PALERMO – “L’impianto di distribuzione di carburante ad insegna Ip ubicato a Palermo in corso Tukory angolo via Arcoleo sarebbe, indirettamente, a disposizione di Cosa Nostra”.
Così si leggeva in una vecchia informativa, ora ripresa dal giudice per le indagini preliminari Walter Turturici nell’ordinanza di custodia cautelare che la settimana scorsa ha raggiunto nove persone. Secondo l’accusa, ci sarebbero i fratelli Cosimo e Giorgio Vernengo dietro la gestione di alcuni distributori di carburante in città. Distributori che, attraverso un complesso sistema di false fatturazioni, avrebbero fatto sfuggire affari milionari al controllo del fisco. Non solo, agli automobilisti veniva erogata meno benzina di quanto venisse indicata nella colonnina digitale.
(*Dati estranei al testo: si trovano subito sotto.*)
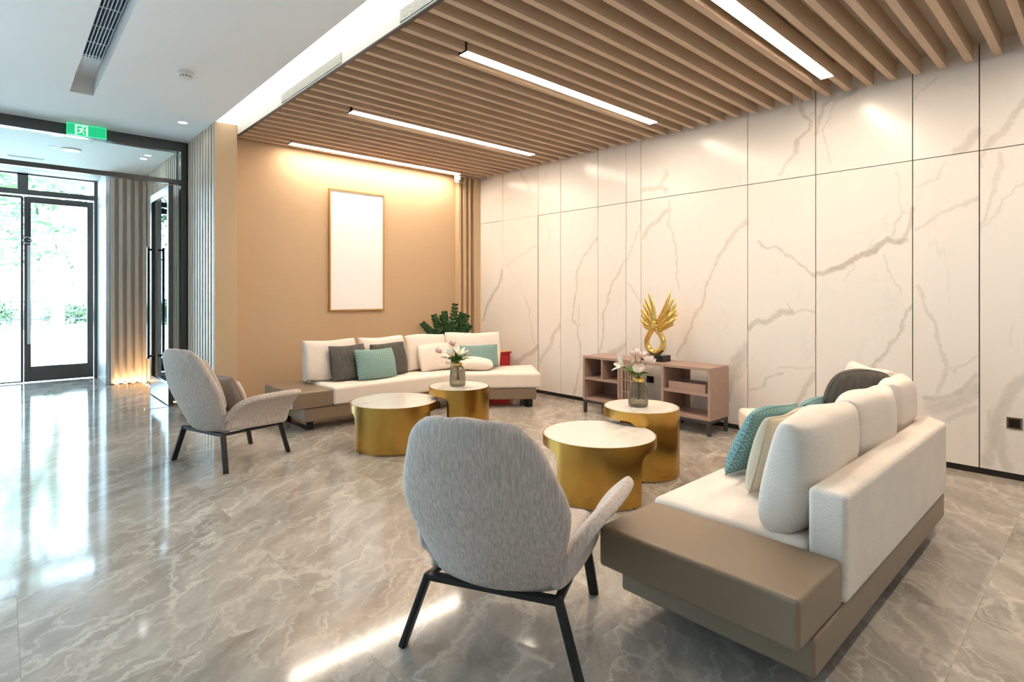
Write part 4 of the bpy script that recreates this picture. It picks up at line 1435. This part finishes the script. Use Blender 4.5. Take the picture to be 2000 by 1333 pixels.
# ---- fern-like pot plant in the corner
pp_ = empty('potted_plant', (4.28, 5.90, 0), 0)
lathe('pot', [(.11, .001), (.13, .02), (.15, .30), (.155, .36), (.14, .36), (.135, .31)], plain('white_ceramic', (.75, .73, .70), .3), pp_, 32)
lathe('soil', [(.134, .30), (.134, .315)], plain('soil', (.05, .035, .025), .9), pp_, 24)
rnd = random.Random(5)
fr = [(-.31, .02, .86, .5), (-.16, -.05, .96, .2), (-.04, .03, 1.0, .1), (.10, -.02, 1.10, .15), (.24, .04, .96, .5), (.05, -.14, .88, .3), (-.08, .13, .95, .2), (.17, .12, .98, .3), (-.24, -.10, .80, .4), (.28, -.10, .84, .4)]
for a, dep, zt, bend in fr:
    tip = VR * a + VF * dep + Vector((0, 0, zt))
    foot = VR * (a * .15) + VF * (dep * .15) + Vector((0, 0, .30))
    mid = foot.lerp(tip, .55) - (VR * a + VF * dep) * (.25 * bend) + Vector((0, 0, .06))
    pth = smooth_path([foot, mid, tip], 12)
    geo = [tube_geo(pth, lerp_list([.009, .006, .002], len(pth)), n=6)]
    m = len(pth)
    for i in range(8, m, 2):
        t_ = (pth[min(i + 1, m - 1)] - pth[i - 1]).normalized()
        sd_ = t_.cross(VF).normalized()
        for s in (-1, 1):
            geo.append(leaf_geo(pth[i], t_ * .75 + sd_ * (s * .8) + VF * rnd.uniform(-.3, .3),   .095 * (1 - .45 * (i - 8) / (m - 8)), .046, .1, VF + Vector((rnd.uniform(-.6, .6), rnd.uniform(-.6, .6), .4))))
    v, f = merge_geo(geo)
    pydata('frond', v, f, M['dark_leaf'], pp_, smooth=True)
tag(pp_, 'dark green leafy pot plant in the corner behind the far sofa', 'plant')

# ---- red box behind the far sofa
M['red'] = plain('red_enamel', (.45, .008, .016), .35, var=.05)
rb = empty('red_box', (4.80, 5.50, 0), world=True)
box('body', 4.665, 4.935, 5.41, 5.60, .001, .485, M['red'], rb, .004)
ld = box('lid', 4.655, 4.955, 5.40, 5.61, .486, .505, M['red'], rb, .003)
box('label_strip', 4.67, 4.94, 5.403, 5.607, .5055, .509, plain('amber_label', (.75, .42, .10), .5), ld)
lathe('grip_hole', [(.022, 0), (.022, .006)], M['black_gloss'], rb, 16).matrix_local = Matrix.Translation((4.86, 5.409, .40)) @ Matrix.Rotation(R(90), 4, 'X')
tag(rb, 'red metal floor box behind the right end of the far sofa', 'box')

# ---- picture on the tan wall
pf = empty('picture', (3.17, YB - .02, 1.775), world=True)
x0, x1, z0, z1 = 2.812, 3.526, 1.06, 2.49
fw, fd = .016, .035
fm_ = plain('golden_frame', (.46, .25, .08), .35, .3)
for nm, b in (('frame_rail', (x0, x1, YB - fd, YB - .001, z1 - fw, z1)), ('frame_rail', (x0, x1, YB - fd, YB - .001, z0, z0 + fw)),
              ('frame_stile', (x0, x0 + fw, YB - fd, YB - .001, z0 + fw, z1 - fw)), ('frame_stile', (x1 - fw, x1, YB - fd, YB - .001, z0 + fw, z1 - fw))):
    box(nm, *b, fm_, pf)
box('canvas', x0 + fw, x1 - fw, YB - .024, YB - .004, z0 + fw, z1 - fw, plain('blank_canvas', (.90, .885, .885), .8, var=.004), pf)
tag(pf, 'tall blank white canvas in a thin golden frame on the tan wall', 'picture')

# ---- security camera
sc2 = empty('security_camera', (4.60, 6.105, ZS - .001), 0)
lathe('mount', [(.050, 0), (.050, -.012), (.044, -.030)], M['white_plastic'], sc2, 28)
bd = lathe('dome', [(.042, -.031), (.043, -.06), (.038, -.082), (.025, -.097), (.008, -.102)], M['white_plastic'], sc2, 28)
for dx, dz in ((-.018, -.068), (.008, -.074)):
    p = Vector((dx, -math.sqrt(max(0, .0415 ** 2 - dx * dx)), dz))
    l_ = lathe('lens', [(.009, 0), (.009, .006), (.005, .008)], M['black_gloss'], bd, 16)
    l_.matrix_local = Matrix.Translation(p) @ Matrix.Rotation(R(90), 4, 'X')
cab = [(.045 + .045 + .045 * math.cos(a), .0, -.045 + .045 * math.sin(a)) for a in [R(180 - 30 * k) for k in range(13)]]
tube('cable', smooth_path(cab, 3), .004, M['white_plastic'], sc2, n=6)
tag(sc2, 'white dome security camera under the slats near the corner', 'security camera')

# ---- wall sockets on the marble
def socket(y0, y1, z0, z1, label, fr_mat):
    t = empty('wall_socket', (XM, (y0 + y1) / 2, z0), world=True)
    p = box('plate', XM - .008, XM, y0, y1, z0, z1, fr_mat, t, .0015)
    box('insert', XM - .0098, XM - .0082, y0 + .011, y1 - .011, z0 + .010, z1 - .010, M['black_gloss'], p)
    tag(t, label, 'wall socket')
socket(.435, .515, .345, .422, 'bronze framed black wall socket low on the marble at the right edge', plain('bronze_plate', (.20, .15, .10), .35, .7))
socket(3.285, 3.37, .325, .395, 'black wall socket on the marble seen through the console', M['black_gloss'])

# ================================================================== OUTSIDE
gr = boxes('ground', [(-60, 60, 10.63, 90, -.2, -.02), (-60, -.96, 7.26, 10.63, -.2, -.02)], plain('pale_paving', (.55, .55, .53), .8))
tag(gr, kind='structure')
lawn = box('lawn', -40, 40, 27, 60, -.05, .03, plain('lawn', (.05, .085, .03), .9))
tag(lawn, kind='structure')
M['bark'] = plain('bark', (.22, .18, .14), .9)
def leaf_mat(name, c):
    m = NT(name)
    oi = m.noise(m.coord(), .9, 3)
    m.set(m.mix(oi.outputs[0], tuple(x * .7 for x in c), tuple(min(1, x * 1.3) for x in c)), .6, 0, .3)
    m.b.inputs['Subsurface Weight'].default_value = 0
    return m.m
M['foliage'] = leaf_mat('tree_leaves', (.055, .10, .040))
M['foliage2'] = leaf_mat('tree_leaves_pale', (.075, .12, .055))
def foliage(name, blobs, n, size, mat, parent, seed):
    rr = random.Random(seed)
    V, F = [], []
    tot = sum(b[3] ** 3 for b in blobs)
    for (cx0, cy0, cz0, r) in blobs:
        for _ in range(int(n * r ** 3 / tot)):
            d = Vector((rr.gauss(0, 1), rr.gauss(0, 1), rr.gauss(0, 1))).normalized() * (r * rr.random() ** .4)
            c = Vector((cx0, cy0, cz0)) + d
            a = Vector((rr.gauss(0, 1), rr.gauss(0, 1), rr.gauss(0, .6))).normalized()
            b = a.orthogonal().normalized()
            s = size * rr.uniform(.6, 1.2)
            k = len(V)
            V += [c - a * s, c + b * s * .45, c + a * s, c - b * s * .45]
            F.append((k, k + 1, k + 2, k + 3))
    o = pydata(name, V, F, mat, parent, recalc=False)
    o['kind'] = 'stuff'
    return o
def tree(x, y, h, r, mat, label, seed):
    t = empty('tree', (x, y, 0), 0)
    rr = random.Random(seed)
    tube('trunk', smooth_path([(0, 0, 0), (.05, .02, h * .3), (-.05, .05, h * .6), (.1, 0, h * .85)], 4), lerp_list([.16, .12, .09, .04], 13), M['bark'], t, n=8)
    blobs = [(rr.uniform(-1, 1) * r * .6, rr.uniform(-1, 1) * r * .6, h * rr.uniform(.42, 1.0), r * rr.uniform(.45, .8)) for _ in range(9)]
    for bb_ in blobs[:4]:
        tube('branch', smooth_path([(0, .02, h * .35), (bb_[0] * .5, bb_[1] * .5, (h * .4 + bb_[2]) / 2), bb_[:3]], 3), lerp_list([.06, .04, .02], 7), M['bark'], t, n=6)
    foliage('foliage', blobs, 1300, .16, mat, t, seed + 50)
    tag(t, label, 'tree', 'trees outside the entrance')
tree(1.1, 19.0, 6.5, 2.3, M['foliage2'], 'pale green tree outside behind the glass door, nearest the entrance', 1)
tree(-.9, 25.5, 7.0, 2.4, M['foliage'], 'leafy tree outside at the left edge of the glass front', 2)
tree(5.2, 26.0, 7.5, 2.6, M['foliage'], 'leafy tree outside behind the right side of the glass door', 3)
tree(-6.0, 20.0, 6.5, 2.6, M['foliage2'], 'leafy tree outside beyond the left edge of the photo', 4)
tree(1.6, 34.0, 9.0, 3.8, M['foliage'], 'tall tree far behind the others outside the entrance', 5)
hd_ = empty('fence', (2.0, 29.0, 0), world=True)
box('fence_rail', -6, 12, 28.97, 29.03, .95, 1.0, M['graphite'], hd_)
box('fence_rail', -6, 12, 28.97, 29.03, .25, .30, M['graphite'], hd_)
for k in range(61):
    box('fence_bar', -6 + k * .3 - .012, -6 + k * .3 + .012, 28.985, 29.015, .03, 1.05, M['graphite'], hd_)
tag(hd_, 'low dark bar fence far outside beyond the paving', 'fence')
for k in range(5):
    x = -3 + k * 2.6
    sh = empty('shrub', (x, 30.2 + .3 * (k % 2), 0), 0)
    foliage('foliage', [(0, 0, .45, .6), (.5, .1, .5, .5), (-.5, 0, .45, .5)], 500, .12, M['foliage'], sh, 90 + k)
    tube('stem', [(0, 0, .02), (0, 0, .3), (.03, 0, .6)], [.04, .03, .02], M['bark'], sh, n=6)
    tag(sh, 'low green shrub behind the fence outside, number %s from the left' % ['one', 'two', 'three', 'four', 'five'][k], 'shrub', 'shrubs behind the fence')

for o in bpy.data.objects:
    if '_world' in o: del o['_world']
Sono stati i finanzieri del Nucleo di polizia economico-finanziaria a studiare le gestioni passate e presenti dell’impianto. Per ultimo sarebbe stato affidato a Carmelo Genovese, sotto la regia di Natale Di Cristina, ma è sin dagli anni ’90 che l’impianto ha attirato l’attenzione degli investigatori. In principio fu il Gico a svelare gli interessi di Giuseppe Urso, sposato con una Vernengo, Rosa, sorella di Cosimo Vernengo. Urso e Vernengo sono di recente tornati entrambi in carcere dopo essere stati scagionati dall’accusa di avere partecipato alla strage Borsellino.
Per gestire l’impianto Urso si sarebbe servito del figlio Francesco, pure lui finito di recente nei guai giudiziari. Sarebbe stato lui, infatti, a sparare a Luigi Cona, scatenando la follia culminata nell’omicidio di Mirko Sciacchitano. Ora lo ritroviamo anche nell’affare delle pompe di benzina, molto attivo assieme agli zii Giorgio e Cosimo Vernengo. In realtà, anche la presenza di Genovese nell’ultimo periodo sarebbe fittizia perché il vero gestore sarebbe stato Cristofalo Di Caccamo, cognato di Antonino Lo Nigro, un tempo reggente della famiglia mafiosa di Brancaccio.
Nel passaggio di mano in mano Cosa Nostra sarebbe stata una costante nella gestione della pompa di benzina di corso Tukory.